Ferreira v. Butler, No. 17-0901, 2019 WL 1575592 (Tex. Apr. 12, 2019).

Estate Administration

Late Probate

 

Executrix of Decedent’s estate attempted to probate the will of Decedent’s Wife nine years after her death. Wife’s children from a previous relationship contested the application asserting that it was too late to probate Wife’s will as more than four years had elapsed since Wife’s death and that Decedent lacked a good reason for not timely probating his wife’s will. Executrix responded that the four year rule did not apply under Estates Code § 256.003 because she was not in default; she applied to probate the will a mere one month after discovering the will. The trial court denied probate and Executrix appealed. The intermediate appellate court affirmed in Ferreira v. Butler, 531 S.W.3d 337 (Tex. App.—Houston [14th Dist.] 2017). The court explained that Executrix’s timely conduct was irrelevant. The important issue is whether Decedent acted timely which he clearly did not. The court explained that Executrix, both in her personal capacity and in her representative capacity, could have no greater right than Decedent had when he died. The court did, however, recognize that there is a split in authority among the Texas appellate courts regarding whether a default by a will beneficiary is attributed to that beneficiary’s successors in interest (heirs or will beneficiaries).

 

On appeal to the Supreme Court of Texas, the court adopted Executrix’s position that the statute clearly references whether “the applicant” was in default, not whether someone else, even the person through whom the applicant is claiming, was in default.

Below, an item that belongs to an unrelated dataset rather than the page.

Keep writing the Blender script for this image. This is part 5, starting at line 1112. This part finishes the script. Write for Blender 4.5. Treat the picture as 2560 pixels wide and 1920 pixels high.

The court expressly overruled Faris v. Faris, 138 S.W.2d 830 (Tex. App.—Dallas 1940, writ ref’d), in which the court had imputed a devisee’s default to that person’s own devisee. However, the court did recognize that Executrix was “bound” by Decedent’s default in her capacity as Decedent’s executrix but she would have her own standing as an interested person because, as a devisee under Decedent’s will, she had a pecuniary interest that would be affected by the probate of Decedent’s Wife’s will which left property to Decedent. Accordingly, the court vacated the appellate court’s decision and remanded so Executrix could amend her pleadings to seek probate of Decedent’s Wife’s will in her individual capacity.

 

Moral:  The court may consider only the applicant’s default in determining whether to probate a will after four years.